This summer, I attended Brandeis in Siena, a Brandeis University program exploring early Renaissance art at the Siena Art Institute. Between July 11th and August 18th, I lived and studied with nine other students in the city of Siena, a UNESCO World Heritage site with preserved Medieval and Gothic buildings. The program provided an opportunity to discover the history of the region, as well as contemporary Tuscan culture, through the lens of art and art-making.
Formally, the program consisted of two academic courses, but it was much more than that. The art history and studio art courses were closely linked to each other, to site visits in cities around Tuscany, and to our everyday experiences in Siena. We explored developments in painting, sculpture, and architecture from the Romanesque and Gothic periods in the 13th-14th centuries through the beginnings of the Renaissance in the 15th century. In the studio art course, we took up the glazing technique used by Renaissance oil painters, which involves a monochromatic under-painting with color applied afterward in thin layers; we used this technique on still life and landscape paintings, figure paintings from the model, and copies from master works. Excursions during and outside of class time allowed us to see artworks created with the same techniques that we were learning in the studio, as well as works which marked major milestones in art history. These site visits took us to the Pinacoteca Nazionale of Siena, the Uffizi Gallery in Florence, and many churches and architectural monuments in Siena, Florence, and San Gimignano. We also had the opportunity to view contemporary art at Galleria Continua in San Gimignano and at the Venice Biennale, an incredible event featuring more than a hundred contemporary artists from dozens of countries around the world. These instances prompted reflection about art’s changing role from the period of the Renaissance we were studying to the modern day. Overall, the site visits and course materials blended with our immersion in Sienese daily life to provide a culturally intensive experience.

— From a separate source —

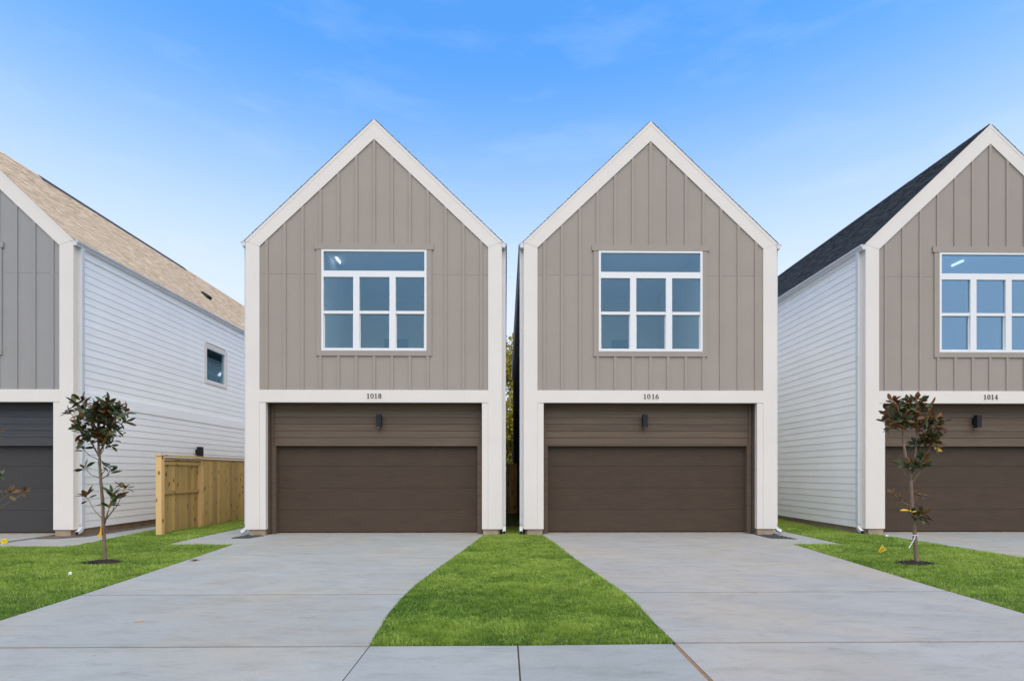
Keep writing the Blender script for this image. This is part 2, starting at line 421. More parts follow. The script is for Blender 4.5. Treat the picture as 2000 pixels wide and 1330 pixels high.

This experience has had a profound effect on me. I encountered art in a way that I rarely do; visits to museums and churches felt at once like personal experiences of the artworks, with time to reflect on the profundity of each piece or location, and like class time, with details of the context and significance delivered on-site by knowledgeable professors. The stories of these works will stay with me for a long time. It is particularly powerful to think of the artists working in Florence in the 1420s and after, who were conscious that they were creating a new visual language— a language of humanism, a new respect for the human body and for Classical ideas, a new conception of space and humanity’s role in the world. These artists knew they were making breakthroughs in the realism of painting and sculpture or in the intentionality of architecture, and they cared deeply about the precedents they were setting. To walk from the art history class into the painting studio and work with the same techniques, in the same settings as these artists was profound in itself. We were just as active in the process of creating art as we were in learning about it. Furthermore, the history we learned about in class was visible in our daily life, walking around Siena; we were able to visit the Siena Cathedral, a beautiful mix of Romanesque and Gothic architecture, during lunch breaks or glance up at an archetypal Renaissance palazzo on our way home from class. In terms of my personal growth, the program has influenced my academic goals as well as my perspective on art. I am more certain than ever of my love of painting and my path as a Visual Art major, and I expect that concepts from the studio course this summer will directly inform my work in Visual Art courses at Bowdoin. The art history class has had just as strong an effect; my new understanding of the context of the oil painting tradition will give me a more nuanced perspective on my studio work, but I’ve also realized that I am passionate about art history for its own sake. My studies this summer, therefore, will affect my trajectory at Bowdoin and beyond.
Brandeis in Siena was an intensive, profound experience which broadened my understanding of art and art’s connection to specific locations and contexts. I fully experienced the cultural environment of Siena; I learned in great detail the developments in art production which led up to the blossoming of the Renaissance; and I created oil paintings intimately linked through subject matter and style to the location in which I was working. My time in Italy was incredibly valuable and will make its mark on my academic career at Bowdoin.